Infine il terzo momento è la certezza più totale che ogni essere umano ha: la vita che perda la vita, ossia la morte. È una tappa obbligata che può sembrare una condanna se osservata nelle coordinate spazio temporali umane. Lo scrittore francese Xavier Forneret scriveva: “Sa morire solo chi ha saputo vivere”. In un contesto dove parlare di morte è ritenuto spregevole e si cerca di allungare la propria giovinezza quasi a voler rinnegare l’avanzare della propria età in puro stile Dorian Gray, abbandonare ogni pretesa di eternità, accettando il limite temporale dell’uomo, libera l’essere umano da ossessioni e paure. Insomma, nel momento in cui la vita perde la vita, vince solo chi ha saputo vivere mollando ogni surrogato per eternizzare la vita stessa.

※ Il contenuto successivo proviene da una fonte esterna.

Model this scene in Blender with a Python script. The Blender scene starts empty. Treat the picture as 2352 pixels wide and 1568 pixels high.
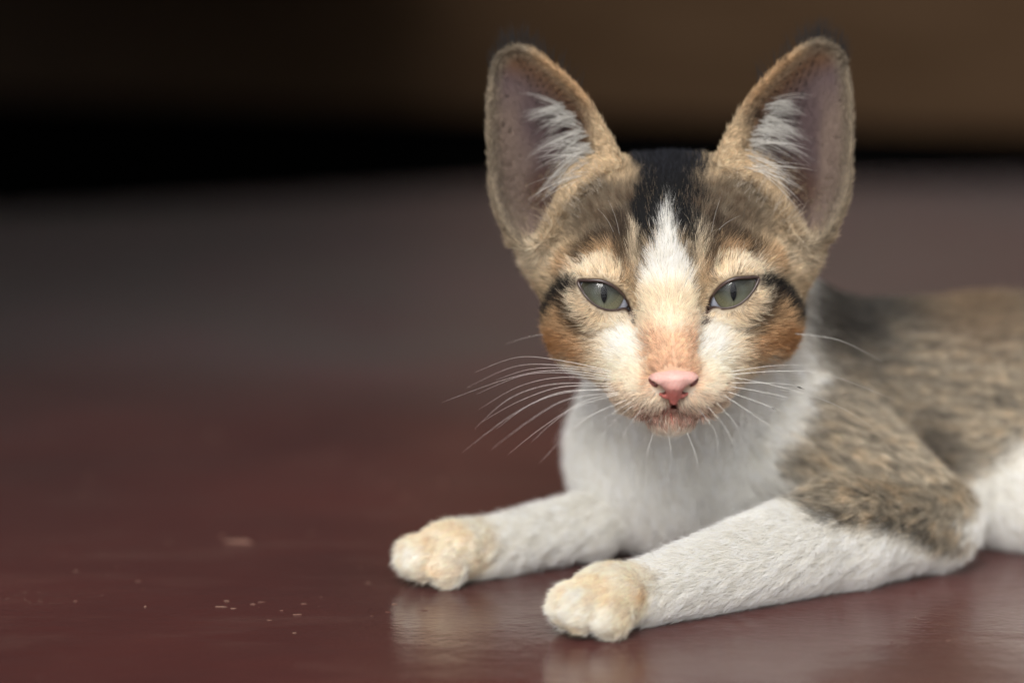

Imparare a perdere è un passo fondamentale per la crescita umana. Ad esempio, per i bambini lo sport è un alleato perfetto per imparare l’arte della sconfitta. Educare a perdere è un dono di grande bene. Infatti, nel momento in cui si è chiamati a scegliere di perdere volontariamente, si è consapevoli del risvolto positivo e umano velato da una sconfitta.

Decidere liberamente di mollare qualcuno o qualcosa non può che avere come spinta il bene dell’altro o di se stessi per amore proprio o del prossimo. Infatti sono due i vincitori quando si molla: il soggetto che molla e l’amore. D’altronde, non si può scappare dalla natura umana rinnegando l’amore perché se c’è un senso ad ogni momento, soprattutto di perdita, ma anche di morte, è proprio l’amore.
Nella nostra quotidianità di luci e ombre, le esperienze che viviamo e la loro rielaborazione ci consentono di andare oltre i limiti posti dal passato protesi verso il futuro. Così, per colorare ogni istante del nostro tempo, è bene concedersi la possibilità di ritrovarsi eliminando il superfluo, perchè per godersi lo spettacolo della vita è importante stringere i denti fino in fondo e dare tutto, ma è necessario lasciare andare quelle persone, quei pensieri e quelle cose che impediscono a sé e all’altro di splendere.

Ci vuole coraggio per lasciare andare e mollare. Ci vuole coraggio per essere vincitori.